For me the most important topics were how to survive a storm and how to handle the paperwork of international boat travel. Larry handled the first topic and Lin the second. Larry said that with the proper equipment and techniques, any storm at sea is survivable. He showed us slides demonstrating heave-to procedures and the use of storm sails and sea anchors. Some of the slides were truly frightening: fifty- to sixty-foot waves towering over their little thirty-foot boat. Lin’s talk was a little more calming. She assured us that with the proper documents it was possible to travel the world, stopping at every place of interest, and never run into trouble with foreign authorities.
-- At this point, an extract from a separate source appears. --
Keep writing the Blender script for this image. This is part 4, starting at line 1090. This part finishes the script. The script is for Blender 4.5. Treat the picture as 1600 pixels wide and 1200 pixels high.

She also touched on important topics like outfitting a serious first aid kit, getting the necessary immunizations and how to keep life back home manageable in terms of mail, banking and bill paying.

By the end of the day, you could see the dreamy look in many people’s eyes starting to turn alert and calculating as they began to think in concrete terms about giving up their workaday lives for ones of high adventure cruising the world’s oceans. I know I was one of them.